Centinaia di soccorsi effettuati, di uomini, donne, bambini, naufraghi alla deriva.
Si è spento, a 66 anni, il comandante Michele Niosi, particolarmente conosciuto per aver vissuto per oltre dodici anni, in prima linea, con i suoi uomini, in quell’avamposto dell’Europa che è Lampedusa, trascorrendo la maggior parte del suo tempo a bordo delle motovedette impegnate nelle missioni di soccorso per recuperare naufraghi e qualche volta, purtroppo, anche cadaveri.
Michele Niosi, era entrato in Marina quando aveva 17 anni, prendendo servizio nelle Capitanerie di Porto – Guardia Costiera. Aveva messo piede nell’isola di Lampedusa nell’estate del 1997 dopo aver partecipato a varie missioni di soccorso della Guardia Costiera nell’Adriatico e in Albania. Al capitano Niosi, Lampedusa sembrava una destinazione tranquilla.
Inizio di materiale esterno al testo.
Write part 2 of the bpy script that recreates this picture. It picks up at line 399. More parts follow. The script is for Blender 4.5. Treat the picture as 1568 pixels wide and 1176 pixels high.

Invece iniziava proprio allora, un’emergenza che dura ancora oggi. Centinaia di soccorsi effettuati, di uomini, donne e bambini; naufraghi alla deriva che chiedevano aiuto perché non sapevano più dove si trovavano, mandati allo sbaraglio in un viaggio di trecento chilometri in mare aperto, a bordo di “carrette” con un numero di disperati che era il doppio di quello che avrebbe potuto trasportare. Poi iniziarono ad arrivare i primi barconi dalla Tunisia ma nessuno si aspettava un esodo biblico di quel tipo. Nel giro di pochi anni tutto divenne più difficile: nel ’98 sull’isola sbarcarono 3.500 persone. Sembrava un numero altissimo invece le cifre lievitarono a dismisura con arrivi quasi tutti i giorni e con punte annuali di ventimila sbarchi. Senza contare i morti delle tragedie del mare di cui ancora si sa poco o nulla. “Perché – sosteneva il capitano Niosi – saper nuotare conta poco: se la barca si rovescia, e il carico d’immigrati finisce in acqua, nuotare non serve a salvarsi!”.
Ligio alle leggi del mare che impongono di accogliere tutti, non solo per uno slancio di generosità verso chi ha bisogno di aiuto, ma perché è un atto obbligatorio, Niosi si considerava, prima un soccorritore, e poi un militare. E in cuor suo, era convinto che le frontiere non esistano più, quando migliaia di esseri umani premono ogni giorno alle porte e sono in grado di sfondare, con la forza della disperazione, qualsiasi tipo di barriera. Da bambino Niosi sognava di seguire le orme dello zio ufficiale della Marina ma mai avrebbe immaginato che il suo lavoro sarebbe stato più simile a un fronte di guerra. Un giorno sì e l’altro pure, gli toccava intervenire in alto mare a recuperare barche piene di spettri e a dover dividere i vivi dai morti.
Tanti immigrati ricordano ancora “il comandante buono” di Lampedusa e il rispetto verso di lui verso e l’istituzione che rappresentava, rasentavano la venerazione. Molte comunità africane in Italia avevano il suo numero di cellulare privato e ogni tanto chiamavano il capitano, per sapere l’esito di qualche traversata; per avere notizie di parenti o amici o per cercare di recuperare almeno i corpi di coloro che non gliel’avevano fatta.
La figura di questo “ufficiale gentiluomo” della Guardia Costiera che andava con i suoi uomini a salvare i naufraghi, tempo fa ispirò perfino un libro reportage dal titolo “Quando sei nato, non puoi più nasconderti” da cui è pure stato tratto un film di successo.
Da anni in pensione, per il capitano Niosi l’emergenza Lampedusa ormai era solo più un lontano ricordo ma a testimoniare l’impegno del passato lui conservava una foto: l’immagine di quella giovane profuga somala che aveva salvato dalle onde del mare e che con gli occhi sembrava ringraziare il comandante buono che le aveva salvato la vita.